Instruction: Give back the lines exactly, from the first one to the line with "PI = math.pi", both ends included.

Material provided:
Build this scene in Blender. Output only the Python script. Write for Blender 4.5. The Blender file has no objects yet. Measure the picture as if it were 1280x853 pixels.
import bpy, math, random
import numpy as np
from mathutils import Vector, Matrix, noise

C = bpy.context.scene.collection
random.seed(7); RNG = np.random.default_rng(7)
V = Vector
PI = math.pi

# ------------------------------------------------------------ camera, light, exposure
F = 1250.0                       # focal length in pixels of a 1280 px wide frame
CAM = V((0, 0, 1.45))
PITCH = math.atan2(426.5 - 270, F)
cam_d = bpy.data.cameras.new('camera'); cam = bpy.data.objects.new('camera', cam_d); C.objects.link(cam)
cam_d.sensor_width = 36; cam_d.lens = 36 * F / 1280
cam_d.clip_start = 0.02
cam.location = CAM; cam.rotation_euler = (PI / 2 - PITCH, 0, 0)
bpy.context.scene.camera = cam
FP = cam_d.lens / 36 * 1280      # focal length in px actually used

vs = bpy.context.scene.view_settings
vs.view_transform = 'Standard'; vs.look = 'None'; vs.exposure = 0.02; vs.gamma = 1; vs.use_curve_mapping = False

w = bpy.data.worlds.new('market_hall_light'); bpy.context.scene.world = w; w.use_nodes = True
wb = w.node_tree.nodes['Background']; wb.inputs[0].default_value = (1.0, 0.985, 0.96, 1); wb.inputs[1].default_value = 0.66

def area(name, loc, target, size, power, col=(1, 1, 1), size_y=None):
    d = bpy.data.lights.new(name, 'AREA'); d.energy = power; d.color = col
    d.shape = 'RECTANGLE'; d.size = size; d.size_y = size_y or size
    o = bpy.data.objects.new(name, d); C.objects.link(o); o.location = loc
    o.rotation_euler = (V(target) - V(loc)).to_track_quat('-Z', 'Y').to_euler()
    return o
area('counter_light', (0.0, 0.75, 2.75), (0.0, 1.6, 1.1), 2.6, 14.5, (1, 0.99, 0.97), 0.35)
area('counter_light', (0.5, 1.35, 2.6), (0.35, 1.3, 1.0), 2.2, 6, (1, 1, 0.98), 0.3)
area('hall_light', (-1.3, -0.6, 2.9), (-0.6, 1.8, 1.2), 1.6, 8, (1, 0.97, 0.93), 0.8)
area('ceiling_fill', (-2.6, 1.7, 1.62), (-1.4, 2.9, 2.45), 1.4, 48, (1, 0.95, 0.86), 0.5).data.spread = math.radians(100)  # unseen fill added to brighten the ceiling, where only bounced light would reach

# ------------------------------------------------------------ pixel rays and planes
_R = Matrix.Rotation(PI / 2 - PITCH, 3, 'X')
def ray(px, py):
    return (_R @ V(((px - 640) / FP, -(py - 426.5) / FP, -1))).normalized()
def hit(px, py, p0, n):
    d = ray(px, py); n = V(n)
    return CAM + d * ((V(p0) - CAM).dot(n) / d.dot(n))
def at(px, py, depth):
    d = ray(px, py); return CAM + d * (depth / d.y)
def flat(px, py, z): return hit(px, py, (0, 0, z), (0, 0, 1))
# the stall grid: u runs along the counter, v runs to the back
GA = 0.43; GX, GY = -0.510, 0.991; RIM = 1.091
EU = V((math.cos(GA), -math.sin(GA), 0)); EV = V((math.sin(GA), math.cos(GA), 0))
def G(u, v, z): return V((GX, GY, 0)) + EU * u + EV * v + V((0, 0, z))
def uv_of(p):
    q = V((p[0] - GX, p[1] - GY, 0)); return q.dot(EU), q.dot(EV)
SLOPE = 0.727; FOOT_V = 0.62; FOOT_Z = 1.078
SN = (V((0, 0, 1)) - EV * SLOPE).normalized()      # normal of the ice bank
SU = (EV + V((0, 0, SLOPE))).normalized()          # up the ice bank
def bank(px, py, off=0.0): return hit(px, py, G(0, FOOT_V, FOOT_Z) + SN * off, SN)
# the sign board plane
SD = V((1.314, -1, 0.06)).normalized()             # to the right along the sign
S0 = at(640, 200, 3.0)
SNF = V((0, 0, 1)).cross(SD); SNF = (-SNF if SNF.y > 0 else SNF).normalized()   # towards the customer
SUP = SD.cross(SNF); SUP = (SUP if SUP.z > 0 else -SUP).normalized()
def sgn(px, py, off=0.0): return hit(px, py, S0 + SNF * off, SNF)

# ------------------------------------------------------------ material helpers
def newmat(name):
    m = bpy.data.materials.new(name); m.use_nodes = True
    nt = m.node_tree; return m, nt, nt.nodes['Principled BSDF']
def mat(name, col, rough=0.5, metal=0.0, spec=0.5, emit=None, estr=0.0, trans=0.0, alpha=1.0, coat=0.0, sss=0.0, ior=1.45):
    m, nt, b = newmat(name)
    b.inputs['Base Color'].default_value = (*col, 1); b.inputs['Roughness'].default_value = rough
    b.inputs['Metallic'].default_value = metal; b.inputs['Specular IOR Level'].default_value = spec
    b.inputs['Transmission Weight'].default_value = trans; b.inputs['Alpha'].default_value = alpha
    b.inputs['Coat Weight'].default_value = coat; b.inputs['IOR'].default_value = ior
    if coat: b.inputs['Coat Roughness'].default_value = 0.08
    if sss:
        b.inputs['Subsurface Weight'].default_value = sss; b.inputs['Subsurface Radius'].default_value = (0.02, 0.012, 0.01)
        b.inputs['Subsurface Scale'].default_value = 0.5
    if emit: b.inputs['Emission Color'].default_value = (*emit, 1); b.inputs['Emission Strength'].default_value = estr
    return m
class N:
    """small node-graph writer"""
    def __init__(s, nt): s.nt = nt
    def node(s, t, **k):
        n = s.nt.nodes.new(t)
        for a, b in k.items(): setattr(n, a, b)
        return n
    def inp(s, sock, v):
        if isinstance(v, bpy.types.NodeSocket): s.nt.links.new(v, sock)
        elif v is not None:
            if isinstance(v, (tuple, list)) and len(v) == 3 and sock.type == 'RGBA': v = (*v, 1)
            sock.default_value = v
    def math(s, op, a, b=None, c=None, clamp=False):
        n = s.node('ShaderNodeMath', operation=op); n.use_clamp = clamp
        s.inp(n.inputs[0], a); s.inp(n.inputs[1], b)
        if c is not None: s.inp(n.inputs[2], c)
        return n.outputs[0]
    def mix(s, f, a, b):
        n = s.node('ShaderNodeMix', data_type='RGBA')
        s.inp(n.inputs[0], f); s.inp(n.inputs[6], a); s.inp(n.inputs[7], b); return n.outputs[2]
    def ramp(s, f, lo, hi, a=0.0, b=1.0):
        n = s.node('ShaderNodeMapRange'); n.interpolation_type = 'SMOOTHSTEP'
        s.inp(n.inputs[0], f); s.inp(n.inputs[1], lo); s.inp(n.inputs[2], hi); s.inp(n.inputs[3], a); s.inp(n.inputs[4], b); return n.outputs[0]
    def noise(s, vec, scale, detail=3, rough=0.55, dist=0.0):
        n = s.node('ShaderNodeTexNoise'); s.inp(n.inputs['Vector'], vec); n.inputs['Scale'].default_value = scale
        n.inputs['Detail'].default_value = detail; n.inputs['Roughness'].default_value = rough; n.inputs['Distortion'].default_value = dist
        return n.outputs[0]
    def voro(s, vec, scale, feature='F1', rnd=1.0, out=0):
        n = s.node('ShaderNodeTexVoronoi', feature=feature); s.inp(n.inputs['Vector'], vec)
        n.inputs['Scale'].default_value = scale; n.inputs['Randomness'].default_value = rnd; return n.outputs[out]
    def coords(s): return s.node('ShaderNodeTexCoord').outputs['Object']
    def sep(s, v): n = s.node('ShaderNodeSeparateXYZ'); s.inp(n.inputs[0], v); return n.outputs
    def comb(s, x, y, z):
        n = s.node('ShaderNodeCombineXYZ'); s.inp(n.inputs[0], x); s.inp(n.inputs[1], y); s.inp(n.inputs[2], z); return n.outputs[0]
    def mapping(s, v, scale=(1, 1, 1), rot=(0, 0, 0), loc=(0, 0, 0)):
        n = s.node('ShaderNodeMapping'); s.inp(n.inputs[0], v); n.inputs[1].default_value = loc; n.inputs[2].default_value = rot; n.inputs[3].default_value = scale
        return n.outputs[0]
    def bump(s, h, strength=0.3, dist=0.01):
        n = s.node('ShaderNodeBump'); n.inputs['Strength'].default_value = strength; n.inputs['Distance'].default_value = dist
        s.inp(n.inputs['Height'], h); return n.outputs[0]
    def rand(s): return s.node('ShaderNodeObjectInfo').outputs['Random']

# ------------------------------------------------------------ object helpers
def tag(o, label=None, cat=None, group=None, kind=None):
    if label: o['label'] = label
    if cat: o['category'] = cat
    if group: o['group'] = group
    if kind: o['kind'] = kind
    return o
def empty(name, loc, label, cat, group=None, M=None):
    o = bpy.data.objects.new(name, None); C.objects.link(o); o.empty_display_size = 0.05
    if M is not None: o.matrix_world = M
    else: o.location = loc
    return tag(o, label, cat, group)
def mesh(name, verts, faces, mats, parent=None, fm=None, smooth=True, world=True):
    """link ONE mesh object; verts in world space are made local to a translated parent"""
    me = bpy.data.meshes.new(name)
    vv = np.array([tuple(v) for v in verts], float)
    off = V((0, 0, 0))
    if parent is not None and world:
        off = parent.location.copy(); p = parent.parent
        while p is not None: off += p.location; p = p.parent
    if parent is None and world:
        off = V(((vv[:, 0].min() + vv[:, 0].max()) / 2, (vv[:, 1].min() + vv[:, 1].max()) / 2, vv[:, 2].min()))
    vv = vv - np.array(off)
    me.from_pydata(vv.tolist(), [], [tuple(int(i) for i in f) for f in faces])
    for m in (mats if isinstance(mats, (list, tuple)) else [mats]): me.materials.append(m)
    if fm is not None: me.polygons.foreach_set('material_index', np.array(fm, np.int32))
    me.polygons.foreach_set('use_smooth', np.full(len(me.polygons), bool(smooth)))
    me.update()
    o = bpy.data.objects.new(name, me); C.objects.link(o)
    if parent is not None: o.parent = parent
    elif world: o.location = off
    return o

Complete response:
Build this scene in Blender. Output only the Python script. Write for Blender 4.5. The Blender file has no objects yet. Measure the picture as if it were 1280x853 pixels.
import bpy, math, random
import numpy as np
from mathutils import Vector, Matrix, noise

C = bpy.context.scene.collection
random.seed(7); RNG = np.random.default_rng(7)
V = Vector
PI = math.pi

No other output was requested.